We listen to a 911 call from a Utah woman whose husband had just killed a home invader. Dukes asks us what we’d do in that situation, and one of my classmates, who has already committed to moving to Texas to escape Maryland’s gun-grabbing government, says immediately that she’d pull the trigger. Dukes’ lesson: If you’re not prepared to kill, you’re not prepared to carry.
Gun rights activists boast that issuing more concealed-carry permits drives down crime and protects even non-gun-owners. But claims about millions of annual “defensive gun uses” are not backed up by reliable data. What statistics there are indicate that enforcement is marred by racial disparity: A white person who shoots a black person is 11 times more likely to have the homicide classified as justifiable than in the reverse situation, according to an analysis by the Urban Institute. (Mother Jones‘ ongoing investigation of public mass shootings shows that 5 of the 23 shootings that occurred since 2010 were carried out by killers using legally concealed handguns.)
While only 9 states had shall-issue laws on the books in 1980, today 41 do—great news not only for the likes of Dukes Defense, but also for the $12 billion gun manufacturing business.

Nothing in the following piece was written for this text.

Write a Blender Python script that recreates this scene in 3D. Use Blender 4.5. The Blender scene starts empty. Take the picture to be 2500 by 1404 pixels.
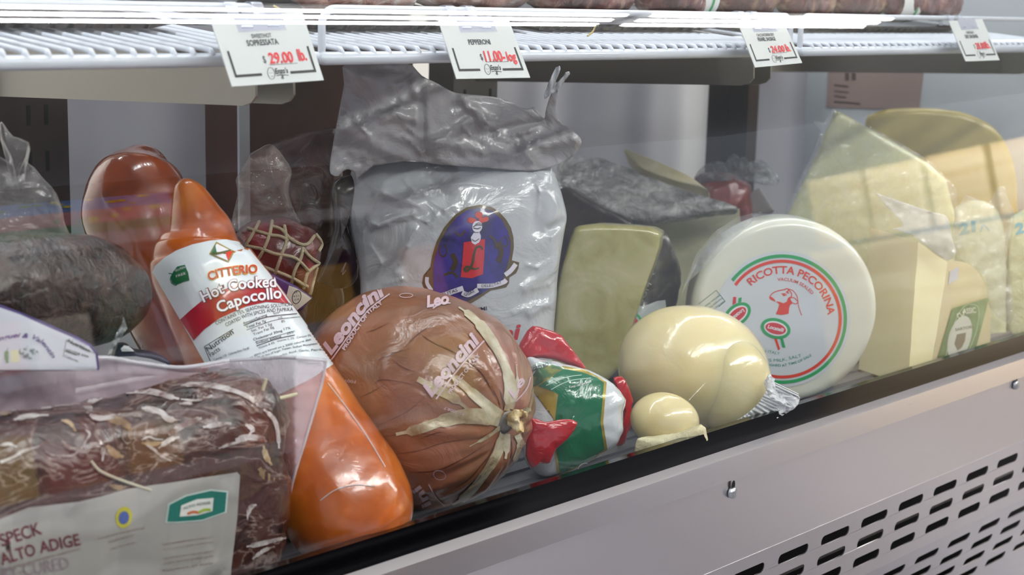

As a top NRA lobbyist noted in describing her work on concealed carry in 1996, “The gun industry should send me a basket of fruit.” Gun makers have taken to advertising directly to permit holders: Kahr Arms boasts that “Nothing fits better undercover” than its PM9 handgun. An ad for North American Arms’ mini-revolver touts that “NO gun is easier to carry or conceal.”
Utah lawmakers’ latest idea is to eliminate the requirement for a permit within the state’s borders entirely—what’s known as “constitutional carry.” In March, Republican Gov. Gary Herbert vetoed such a bill, but gun lobbyists are planning to make another push. Constitutional-carry-type laws already exist in eight states, including Arizona, where former Rep. Gabby Giffords’ assailant was exercising his legal right to carry a Glock 19 and high-capacity magazines. When I asked Carrick Cook, a spokesman for the Arizona Department of Public Safety, what it takes to carry a concealed handgun in Arizona, his response was brief: “Pretty much nothing.” (Residents in constitutional-carry jurisdictions may need to get a permit if they want to cross state lines with a weapon, but that’s usually a formality.)
As Dukes walks us through a long list of precautions, it’s clear that he’s passionate about safety. It’s equally clear that I don’t know the first thing about how to responsibly handle a firearm, let alone carry one in public. Jenny invites us to come up front to practice loading a handgun with fake rounds. When my turn comes, I struggle to load more than a few before they’re ejected halfway across the room. But that’s not going to stop Utah from giving me a permit.
A few weeks after my graduation, I call up Dukes. My application is still being processed, but a question has been nagging at me: What did a seasoned instructor think about the fact that pretty much anyone could walk in and get a Utah permit without demonstrating a lick of proficiency with a gun? While he seems disappointed that I signed up for the class with no actual desire to protect myself, he hardly hesitates: “The Constitution doesn’t say you need it.”